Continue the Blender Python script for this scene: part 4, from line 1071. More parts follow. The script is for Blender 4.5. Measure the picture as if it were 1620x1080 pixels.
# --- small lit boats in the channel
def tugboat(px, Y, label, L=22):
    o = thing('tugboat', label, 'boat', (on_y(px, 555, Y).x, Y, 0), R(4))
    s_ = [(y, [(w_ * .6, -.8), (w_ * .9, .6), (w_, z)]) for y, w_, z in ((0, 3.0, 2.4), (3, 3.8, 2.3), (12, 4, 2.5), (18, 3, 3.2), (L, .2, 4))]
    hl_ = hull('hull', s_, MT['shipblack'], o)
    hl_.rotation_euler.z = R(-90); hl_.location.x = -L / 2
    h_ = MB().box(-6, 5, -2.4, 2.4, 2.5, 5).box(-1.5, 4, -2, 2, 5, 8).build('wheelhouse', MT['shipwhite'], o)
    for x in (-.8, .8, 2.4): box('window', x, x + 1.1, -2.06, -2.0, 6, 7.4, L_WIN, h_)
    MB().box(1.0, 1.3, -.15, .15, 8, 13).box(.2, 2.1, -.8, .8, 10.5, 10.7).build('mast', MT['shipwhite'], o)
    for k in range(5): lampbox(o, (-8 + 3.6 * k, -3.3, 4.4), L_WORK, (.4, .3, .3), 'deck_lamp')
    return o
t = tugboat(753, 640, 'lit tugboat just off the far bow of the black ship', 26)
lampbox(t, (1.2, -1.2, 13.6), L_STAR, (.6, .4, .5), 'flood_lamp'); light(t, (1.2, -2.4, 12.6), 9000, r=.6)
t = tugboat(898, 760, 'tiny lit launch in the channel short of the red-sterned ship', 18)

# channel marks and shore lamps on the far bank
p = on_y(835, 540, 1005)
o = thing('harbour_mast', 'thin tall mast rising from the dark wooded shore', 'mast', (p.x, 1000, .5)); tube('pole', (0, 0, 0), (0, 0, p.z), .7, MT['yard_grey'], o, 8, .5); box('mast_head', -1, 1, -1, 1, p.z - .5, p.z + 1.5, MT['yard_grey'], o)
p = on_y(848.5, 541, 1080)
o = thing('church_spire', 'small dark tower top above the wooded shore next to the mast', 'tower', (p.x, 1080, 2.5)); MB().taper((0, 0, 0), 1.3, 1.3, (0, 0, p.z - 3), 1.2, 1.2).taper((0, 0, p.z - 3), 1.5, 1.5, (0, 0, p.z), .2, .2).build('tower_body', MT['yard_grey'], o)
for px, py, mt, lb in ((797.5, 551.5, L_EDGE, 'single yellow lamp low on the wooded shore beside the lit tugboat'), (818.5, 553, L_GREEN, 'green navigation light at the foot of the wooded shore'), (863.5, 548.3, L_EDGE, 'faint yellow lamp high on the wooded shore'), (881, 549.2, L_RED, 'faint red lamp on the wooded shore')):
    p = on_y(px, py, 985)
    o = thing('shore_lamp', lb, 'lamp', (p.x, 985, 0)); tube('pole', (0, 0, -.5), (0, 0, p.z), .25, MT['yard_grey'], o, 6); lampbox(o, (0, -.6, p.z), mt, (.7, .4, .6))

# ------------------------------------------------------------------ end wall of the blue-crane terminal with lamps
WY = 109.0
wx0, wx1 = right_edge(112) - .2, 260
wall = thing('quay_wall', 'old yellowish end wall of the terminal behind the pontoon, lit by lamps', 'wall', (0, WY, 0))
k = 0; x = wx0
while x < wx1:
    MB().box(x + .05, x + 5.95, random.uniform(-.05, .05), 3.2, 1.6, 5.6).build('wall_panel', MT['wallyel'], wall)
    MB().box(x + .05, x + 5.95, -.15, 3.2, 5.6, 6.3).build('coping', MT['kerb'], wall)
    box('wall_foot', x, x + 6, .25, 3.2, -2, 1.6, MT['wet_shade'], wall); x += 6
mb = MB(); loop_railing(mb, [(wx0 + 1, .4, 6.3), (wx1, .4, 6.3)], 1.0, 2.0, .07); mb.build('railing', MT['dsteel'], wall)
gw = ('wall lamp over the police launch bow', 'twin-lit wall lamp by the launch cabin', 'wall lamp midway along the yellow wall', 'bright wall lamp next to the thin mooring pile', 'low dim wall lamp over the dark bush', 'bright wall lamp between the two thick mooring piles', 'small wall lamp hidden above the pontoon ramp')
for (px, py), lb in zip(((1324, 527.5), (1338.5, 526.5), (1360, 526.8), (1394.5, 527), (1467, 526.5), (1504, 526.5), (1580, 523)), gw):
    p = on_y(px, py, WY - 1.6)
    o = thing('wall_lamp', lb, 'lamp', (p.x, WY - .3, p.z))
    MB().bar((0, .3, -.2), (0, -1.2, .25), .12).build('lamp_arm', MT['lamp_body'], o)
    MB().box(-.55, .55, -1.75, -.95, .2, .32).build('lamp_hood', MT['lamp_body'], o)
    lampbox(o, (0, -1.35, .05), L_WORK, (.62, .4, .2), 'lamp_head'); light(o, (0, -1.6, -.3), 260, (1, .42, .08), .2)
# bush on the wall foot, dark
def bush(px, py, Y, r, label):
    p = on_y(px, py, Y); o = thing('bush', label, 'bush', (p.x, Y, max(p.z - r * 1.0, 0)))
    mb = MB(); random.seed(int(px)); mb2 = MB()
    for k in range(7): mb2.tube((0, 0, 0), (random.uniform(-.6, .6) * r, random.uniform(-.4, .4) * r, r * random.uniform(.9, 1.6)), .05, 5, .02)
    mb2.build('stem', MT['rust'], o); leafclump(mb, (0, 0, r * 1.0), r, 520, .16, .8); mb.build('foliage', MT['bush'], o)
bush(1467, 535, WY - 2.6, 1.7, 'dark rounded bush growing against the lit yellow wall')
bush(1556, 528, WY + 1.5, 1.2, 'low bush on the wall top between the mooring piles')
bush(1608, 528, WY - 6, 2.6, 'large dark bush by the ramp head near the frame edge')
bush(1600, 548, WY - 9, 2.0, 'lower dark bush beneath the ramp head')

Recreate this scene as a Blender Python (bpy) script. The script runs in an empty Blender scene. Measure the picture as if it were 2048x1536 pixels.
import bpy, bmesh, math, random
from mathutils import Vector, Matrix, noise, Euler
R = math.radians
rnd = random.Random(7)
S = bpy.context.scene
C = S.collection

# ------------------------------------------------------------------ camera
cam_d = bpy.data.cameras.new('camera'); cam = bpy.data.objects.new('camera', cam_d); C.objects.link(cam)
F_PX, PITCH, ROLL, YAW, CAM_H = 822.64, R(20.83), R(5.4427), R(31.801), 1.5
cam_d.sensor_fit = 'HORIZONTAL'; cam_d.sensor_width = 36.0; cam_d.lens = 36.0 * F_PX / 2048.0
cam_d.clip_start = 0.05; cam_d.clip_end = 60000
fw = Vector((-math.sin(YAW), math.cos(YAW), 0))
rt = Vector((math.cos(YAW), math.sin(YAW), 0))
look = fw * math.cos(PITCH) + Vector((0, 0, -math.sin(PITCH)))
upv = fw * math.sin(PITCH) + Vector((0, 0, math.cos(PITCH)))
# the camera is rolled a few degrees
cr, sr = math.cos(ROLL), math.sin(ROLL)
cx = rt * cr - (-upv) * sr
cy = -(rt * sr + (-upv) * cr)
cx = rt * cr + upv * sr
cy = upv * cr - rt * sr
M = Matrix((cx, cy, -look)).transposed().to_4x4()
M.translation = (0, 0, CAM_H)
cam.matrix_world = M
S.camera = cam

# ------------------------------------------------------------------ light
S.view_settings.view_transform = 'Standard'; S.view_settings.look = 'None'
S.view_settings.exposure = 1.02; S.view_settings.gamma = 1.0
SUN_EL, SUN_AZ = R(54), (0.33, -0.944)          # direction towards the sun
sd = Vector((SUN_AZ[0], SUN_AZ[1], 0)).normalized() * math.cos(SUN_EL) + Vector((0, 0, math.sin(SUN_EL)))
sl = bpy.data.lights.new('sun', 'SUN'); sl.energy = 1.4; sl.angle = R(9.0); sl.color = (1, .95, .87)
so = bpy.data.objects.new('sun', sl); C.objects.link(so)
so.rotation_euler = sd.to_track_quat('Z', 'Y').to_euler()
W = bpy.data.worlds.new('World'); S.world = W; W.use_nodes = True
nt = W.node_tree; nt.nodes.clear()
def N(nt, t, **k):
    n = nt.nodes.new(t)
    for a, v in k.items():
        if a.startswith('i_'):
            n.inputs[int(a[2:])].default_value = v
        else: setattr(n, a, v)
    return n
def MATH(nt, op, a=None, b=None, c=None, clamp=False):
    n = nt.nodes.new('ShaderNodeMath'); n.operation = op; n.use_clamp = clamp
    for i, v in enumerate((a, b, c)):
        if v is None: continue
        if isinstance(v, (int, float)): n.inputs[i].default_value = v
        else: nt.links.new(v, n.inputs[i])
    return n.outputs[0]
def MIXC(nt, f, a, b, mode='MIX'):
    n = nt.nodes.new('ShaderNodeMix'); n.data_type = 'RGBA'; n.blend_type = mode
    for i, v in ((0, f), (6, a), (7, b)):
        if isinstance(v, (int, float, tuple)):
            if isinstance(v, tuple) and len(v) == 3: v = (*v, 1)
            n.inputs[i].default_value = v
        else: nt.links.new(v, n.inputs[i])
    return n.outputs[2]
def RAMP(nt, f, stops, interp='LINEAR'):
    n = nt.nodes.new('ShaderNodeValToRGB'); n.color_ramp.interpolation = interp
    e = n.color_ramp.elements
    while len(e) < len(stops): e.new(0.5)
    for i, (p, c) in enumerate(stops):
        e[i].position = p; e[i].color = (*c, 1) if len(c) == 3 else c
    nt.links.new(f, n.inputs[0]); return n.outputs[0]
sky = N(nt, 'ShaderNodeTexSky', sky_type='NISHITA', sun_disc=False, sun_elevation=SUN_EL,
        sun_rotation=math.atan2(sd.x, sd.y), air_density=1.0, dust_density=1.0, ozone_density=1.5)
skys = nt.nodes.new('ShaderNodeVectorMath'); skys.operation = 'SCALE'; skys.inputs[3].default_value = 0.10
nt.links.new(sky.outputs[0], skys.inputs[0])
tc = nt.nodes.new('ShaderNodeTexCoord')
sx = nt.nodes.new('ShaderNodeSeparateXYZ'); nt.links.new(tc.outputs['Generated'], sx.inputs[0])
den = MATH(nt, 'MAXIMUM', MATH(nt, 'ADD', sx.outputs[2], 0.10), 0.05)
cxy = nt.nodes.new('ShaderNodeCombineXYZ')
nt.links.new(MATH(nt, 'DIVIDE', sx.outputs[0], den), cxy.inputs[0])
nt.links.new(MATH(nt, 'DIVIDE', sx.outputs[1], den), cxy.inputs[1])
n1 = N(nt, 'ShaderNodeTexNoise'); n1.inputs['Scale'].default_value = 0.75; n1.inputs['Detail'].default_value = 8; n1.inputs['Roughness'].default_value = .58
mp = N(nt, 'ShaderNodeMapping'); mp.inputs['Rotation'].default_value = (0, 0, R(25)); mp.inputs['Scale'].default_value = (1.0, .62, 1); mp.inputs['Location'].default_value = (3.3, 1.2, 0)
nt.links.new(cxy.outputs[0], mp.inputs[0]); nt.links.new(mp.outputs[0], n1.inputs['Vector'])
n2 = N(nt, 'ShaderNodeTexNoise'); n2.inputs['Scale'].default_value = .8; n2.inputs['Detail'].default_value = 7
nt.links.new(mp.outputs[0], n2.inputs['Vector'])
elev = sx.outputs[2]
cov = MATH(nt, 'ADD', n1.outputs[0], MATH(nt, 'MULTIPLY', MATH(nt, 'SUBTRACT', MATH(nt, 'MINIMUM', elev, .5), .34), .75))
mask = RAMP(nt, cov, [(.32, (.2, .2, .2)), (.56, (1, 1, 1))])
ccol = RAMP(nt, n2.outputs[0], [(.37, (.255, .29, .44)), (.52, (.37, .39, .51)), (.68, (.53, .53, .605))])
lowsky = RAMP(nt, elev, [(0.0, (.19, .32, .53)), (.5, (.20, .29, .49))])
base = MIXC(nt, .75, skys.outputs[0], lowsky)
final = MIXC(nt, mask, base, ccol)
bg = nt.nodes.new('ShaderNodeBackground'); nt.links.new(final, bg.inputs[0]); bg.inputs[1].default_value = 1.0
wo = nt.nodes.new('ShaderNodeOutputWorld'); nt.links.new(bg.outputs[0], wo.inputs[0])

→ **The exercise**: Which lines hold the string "this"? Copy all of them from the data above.

→ **Exercise answer**:
Continue the Blender Python script for this scene: part 4, from line 1071. More parts follow. The script is for Blender 4.5. Measure the picture as if it were 1620x1080 pixels.
Recreate this scene as a Blender Python (bpy) script. The script runs in an empty Blender scene. Measure the picture as if it were 2048x1536 pixels.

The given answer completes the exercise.